Oregon farmworkers file petition challenging regulations that exclude agricultural workers from overtime pay

A person's hands are shown picking ripe blueberries.

A farmworker in Woodburn collects blueberries on July 15, 2012.Faith Cathcart/The Oregonian (file)

Two Oregon farmworkers and a Salem-based nonprofit filed a petition with the Oregon Court of Appeals Tuesday challenging the validity of state regulations that exclude agricultural workers from overtime pay.

Farmworkers Javier Ceja and Anita Santiago and nonprofit organization Mano a Mano contend in the petition that the Oregon Bureau of Labor and Industries has no statutory authority to exclude farmworkers from overtime pay and claim that the regulations were adopted without consideration of the health and wellbeing of agricultural workers.

The petition contends that Oregon law hasn’t had a categorical exemption preventing the labor bureau from making rules to limit hours of work and require overtime pay for agricultural workers since 2017 and that the bureau’s current rules are a product of an outdated statute. It also contends that the state agency failed to evaluate whether overtime pay was necessary to the health and wellbeing of farmworkers in adopting its rules.

The petition asks the court to declare the regulations unlawful.

Labor Commissioner Val Hoyle said Tuesday night that she has always supported overtime pay for farmworkers, but it wasn’t until recently that the bureau was informed that a change in Oregon law had given it more authority over setting agricultural overtime requirements.

Hoyle said the bureau had been in the process of working with farmers and workers to enact changes to the overtime rules and that she believes the lawsuit could delay those efforts.

“Unfortunately, this lawsuit will halt that work and will delay our ability to get farmworkers their overtime wages,” Hoyle said in an emailed statement. “The legal filing makes it so that we are precluded from communication with stakeholders and now all communications must be handled through the Department of Justice.”

Ceja said in the petition that he has worked in the Oregon agriculture industry for 40 years and has often been asked to work 11 or 12 hours per day without overtime pay. Now in his 70s, Ceja said the years of working long hours without financial security have impacted his health and he now deals with high blood pressure and stomach issues.

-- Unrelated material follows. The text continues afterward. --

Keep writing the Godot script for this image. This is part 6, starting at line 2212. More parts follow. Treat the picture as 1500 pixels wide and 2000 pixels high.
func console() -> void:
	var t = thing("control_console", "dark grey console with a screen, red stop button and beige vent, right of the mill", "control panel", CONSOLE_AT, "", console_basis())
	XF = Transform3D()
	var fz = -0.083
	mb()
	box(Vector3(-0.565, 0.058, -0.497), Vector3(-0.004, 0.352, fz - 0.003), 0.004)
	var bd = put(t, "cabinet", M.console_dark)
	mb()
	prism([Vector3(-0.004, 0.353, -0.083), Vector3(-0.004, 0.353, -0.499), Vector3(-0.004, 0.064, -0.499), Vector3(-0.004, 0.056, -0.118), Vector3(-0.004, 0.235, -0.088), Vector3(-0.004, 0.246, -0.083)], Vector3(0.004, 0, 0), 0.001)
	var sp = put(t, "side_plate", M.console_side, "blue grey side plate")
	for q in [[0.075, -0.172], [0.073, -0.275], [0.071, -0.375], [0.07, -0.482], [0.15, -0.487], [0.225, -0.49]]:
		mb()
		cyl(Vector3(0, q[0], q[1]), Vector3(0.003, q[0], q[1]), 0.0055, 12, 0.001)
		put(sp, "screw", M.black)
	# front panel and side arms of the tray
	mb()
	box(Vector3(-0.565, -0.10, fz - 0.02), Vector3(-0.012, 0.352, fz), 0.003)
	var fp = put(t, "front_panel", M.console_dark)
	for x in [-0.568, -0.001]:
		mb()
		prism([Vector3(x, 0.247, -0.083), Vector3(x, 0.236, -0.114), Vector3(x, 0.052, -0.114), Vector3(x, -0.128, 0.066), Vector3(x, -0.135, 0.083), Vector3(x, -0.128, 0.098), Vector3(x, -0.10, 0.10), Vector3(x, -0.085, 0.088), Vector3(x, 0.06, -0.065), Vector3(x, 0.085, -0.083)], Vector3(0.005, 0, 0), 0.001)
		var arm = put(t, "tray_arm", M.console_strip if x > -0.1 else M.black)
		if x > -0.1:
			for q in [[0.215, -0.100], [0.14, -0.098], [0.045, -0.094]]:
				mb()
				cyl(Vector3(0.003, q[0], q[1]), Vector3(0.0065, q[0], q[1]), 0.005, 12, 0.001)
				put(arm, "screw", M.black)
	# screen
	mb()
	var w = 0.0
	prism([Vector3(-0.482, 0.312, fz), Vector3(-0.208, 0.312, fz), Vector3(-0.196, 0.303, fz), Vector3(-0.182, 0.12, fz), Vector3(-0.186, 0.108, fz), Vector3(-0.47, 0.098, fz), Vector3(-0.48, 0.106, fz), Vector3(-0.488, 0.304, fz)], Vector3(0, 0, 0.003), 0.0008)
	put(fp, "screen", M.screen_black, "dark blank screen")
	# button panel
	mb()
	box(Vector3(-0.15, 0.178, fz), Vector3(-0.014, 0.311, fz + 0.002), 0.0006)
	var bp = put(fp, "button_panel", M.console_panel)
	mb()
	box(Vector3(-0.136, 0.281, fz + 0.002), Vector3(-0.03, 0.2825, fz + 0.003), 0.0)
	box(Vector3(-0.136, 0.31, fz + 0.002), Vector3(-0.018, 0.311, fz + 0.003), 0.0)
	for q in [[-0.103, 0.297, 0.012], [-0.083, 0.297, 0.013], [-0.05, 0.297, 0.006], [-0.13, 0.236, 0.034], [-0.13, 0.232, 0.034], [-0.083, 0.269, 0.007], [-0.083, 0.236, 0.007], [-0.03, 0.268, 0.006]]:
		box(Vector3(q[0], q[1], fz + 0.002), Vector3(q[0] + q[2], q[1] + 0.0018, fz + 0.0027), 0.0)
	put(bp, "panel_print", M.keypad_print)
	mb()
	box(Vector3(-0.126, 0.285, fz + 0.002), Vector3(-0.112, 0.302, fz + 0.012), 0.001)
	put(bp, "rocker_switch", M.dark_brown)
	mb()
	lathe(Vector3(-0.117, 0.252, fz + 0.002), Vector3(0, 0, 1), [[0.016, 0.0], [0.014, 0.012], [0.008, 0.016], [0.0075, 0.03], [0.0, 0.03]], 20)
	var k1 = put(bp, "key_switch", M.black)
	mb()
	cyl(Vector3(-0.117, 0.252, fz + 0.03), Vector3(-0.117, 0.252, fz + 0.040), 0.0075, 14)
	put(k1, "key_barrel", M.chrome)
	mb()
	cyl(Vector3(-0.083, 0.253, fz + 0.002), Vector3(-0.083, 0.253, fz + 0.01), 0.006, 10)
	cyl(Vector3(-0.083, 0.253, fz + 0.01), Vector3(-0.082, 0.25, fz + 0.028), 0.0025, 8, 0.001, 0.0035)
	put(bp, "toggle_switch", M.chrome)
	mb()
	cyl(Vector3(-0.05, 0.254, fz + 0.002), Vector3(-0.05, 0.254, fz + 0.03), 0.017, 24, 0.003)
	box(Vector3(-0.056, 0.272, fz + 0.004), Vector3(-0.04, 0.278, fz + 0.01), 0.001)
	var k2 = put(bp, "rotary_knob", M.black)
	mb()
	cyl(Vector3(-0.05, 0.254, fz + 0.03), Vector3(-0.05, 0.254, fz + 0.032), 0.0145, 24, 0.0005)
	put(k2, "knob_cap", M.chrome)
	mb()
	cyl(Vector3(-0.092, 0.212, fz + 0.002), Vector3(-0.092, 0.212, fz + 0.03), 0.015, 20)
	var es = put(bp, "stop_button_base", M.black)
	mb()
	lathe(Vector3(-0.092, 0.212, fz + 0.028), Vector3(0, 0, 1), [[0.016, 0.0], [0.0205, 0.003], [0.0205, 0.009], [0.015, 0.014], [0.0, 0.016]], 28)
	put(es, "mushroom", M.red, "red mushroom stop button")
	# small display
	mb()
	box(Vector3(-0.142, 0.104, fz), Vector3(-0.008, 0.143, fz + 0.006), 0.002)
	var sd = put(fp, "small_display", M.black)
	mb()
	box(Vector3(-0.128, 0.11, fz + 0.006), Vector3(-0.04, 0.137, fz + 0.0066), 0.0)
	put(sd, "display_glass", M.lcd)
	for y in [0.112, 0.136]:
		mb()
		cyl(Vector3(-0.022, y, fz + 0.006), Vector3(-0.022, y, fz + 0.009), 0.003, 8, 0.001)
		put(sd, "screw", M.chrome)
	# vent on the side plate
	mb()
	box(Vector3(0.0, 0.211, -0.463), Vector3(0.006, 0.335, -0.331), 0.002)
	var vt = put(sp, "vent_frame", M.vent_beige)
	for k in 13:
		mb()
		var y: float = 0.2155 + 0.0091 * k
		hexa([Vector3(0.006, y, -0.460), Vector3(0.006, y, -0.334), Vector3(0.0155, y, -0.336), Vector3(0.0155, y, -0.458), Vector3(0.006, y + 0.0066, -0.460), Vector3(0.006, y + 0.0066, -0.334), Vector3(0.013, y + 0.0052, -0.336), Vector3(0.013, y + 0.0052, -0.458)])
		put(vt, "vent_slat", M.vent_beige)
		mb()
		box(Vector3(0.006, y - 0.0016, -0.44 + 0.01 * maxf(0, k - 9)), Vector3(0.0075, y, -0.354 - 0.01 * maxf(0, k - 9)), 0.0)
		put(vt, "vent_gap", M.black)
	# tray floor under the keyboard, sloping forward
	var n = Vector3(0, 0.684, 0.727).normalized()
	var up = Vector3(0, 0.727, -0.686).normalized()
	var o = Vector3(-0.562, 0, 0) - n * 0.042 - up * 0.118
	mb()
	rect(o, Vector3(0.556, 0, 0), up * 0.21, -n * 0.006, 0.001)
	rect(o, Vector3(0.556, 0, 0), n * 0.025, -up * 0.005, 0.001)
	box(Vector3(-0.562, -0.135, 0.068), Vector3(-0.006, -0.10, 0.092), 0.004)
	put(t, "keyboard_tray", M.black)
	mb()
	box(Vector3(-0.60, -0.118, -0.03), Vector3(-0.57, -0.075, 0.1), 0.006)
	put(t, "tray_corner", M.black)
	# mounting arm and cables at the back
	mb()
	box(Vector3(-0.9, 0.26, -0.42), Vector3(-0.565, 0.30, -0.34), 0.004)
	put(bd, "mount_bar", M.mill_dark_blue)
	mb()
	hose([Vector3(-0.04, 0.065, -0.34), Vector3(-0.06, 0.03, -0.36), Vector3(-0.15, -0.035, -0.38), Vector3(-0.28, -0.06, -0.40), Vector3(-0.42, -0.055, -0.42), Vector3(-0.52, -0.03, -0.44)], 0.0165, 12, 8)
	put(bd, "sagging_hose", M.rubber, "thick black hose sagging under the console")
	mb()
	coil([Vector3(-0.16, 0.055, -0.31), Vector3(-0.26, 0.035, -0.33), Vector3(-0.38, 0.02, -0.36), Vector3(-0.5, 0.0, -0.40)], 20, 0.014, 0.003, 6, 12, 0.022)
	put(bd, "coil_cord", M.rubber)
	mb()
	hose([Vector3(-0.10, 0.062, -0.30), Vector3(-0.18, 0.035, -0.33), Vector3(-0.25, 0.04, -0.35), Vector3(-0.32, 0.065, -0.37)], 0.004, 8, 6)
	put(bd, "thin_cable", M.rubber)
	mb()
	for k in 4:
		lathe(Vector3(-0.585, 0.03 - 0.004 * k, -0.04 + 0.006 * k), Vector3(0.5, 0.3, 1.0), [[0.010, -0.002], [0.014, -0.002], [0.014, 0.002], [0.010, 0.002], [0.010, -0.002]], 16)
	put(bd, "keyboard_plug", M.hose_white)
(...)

“Is it fair for farmworkers to not be paid time and half for our challenging work?” Ceja said in a statement provided by his lawyers at the Oregon Law Center. “I dream that I can see the day that farmworkers are not treated differently from other workers because they are farmworkers.”

Petitions requesting judicial review of administrative rules are common.

While the majority of hourly employees in the United States receive time-and-a-half pay for the hours they work beyond 40 hours a week, farmworkers were intentionally excluded from that mandate back when the Fair Labor Standards Act passed in 1938.

In recent years, however, a handful of states have extended overtime protections to farmworkers.

California, New York, Minnesota, Hawaii and Maryland all require overtime pay for farmworkers in certain situations.

Washington also enacted legislation in May to provide overtime pay to agricultural workers beginning in 2022.

The bill came after the state Supreme Court ruled in November 2020 that dairy workers should be granted overtime pay. That decision did not apply to other agricultural workers, which prompted lawmakers in Washington to take up legislation to extend overtime protections to all farmworkers.

Tuesday’s petition comes as some Democrats in the Oregon legislature are pushing to provide overtime pay to agricultural workers.

An Oregon House bill introduced last January that would have required employers to pay farmworkers overtime if they work more than 40 hours in a week failed to make it out of committee.

That bill faced strong opposition from farmers, who said they operate on thin profit margins and that the requirement could threaten Oregon’s agriculture industry. However, advocates have said that overtime pay for farmworkers is long overdue and a matter of racial justice and equity.

Rep. Andrea Salinas, D-Lake Oswego, recently said she plans to reintroduce a version of the bill in the 2022 legislative session.

This article has been updated to include comments from the Oregon Bureau of Labor and Industries.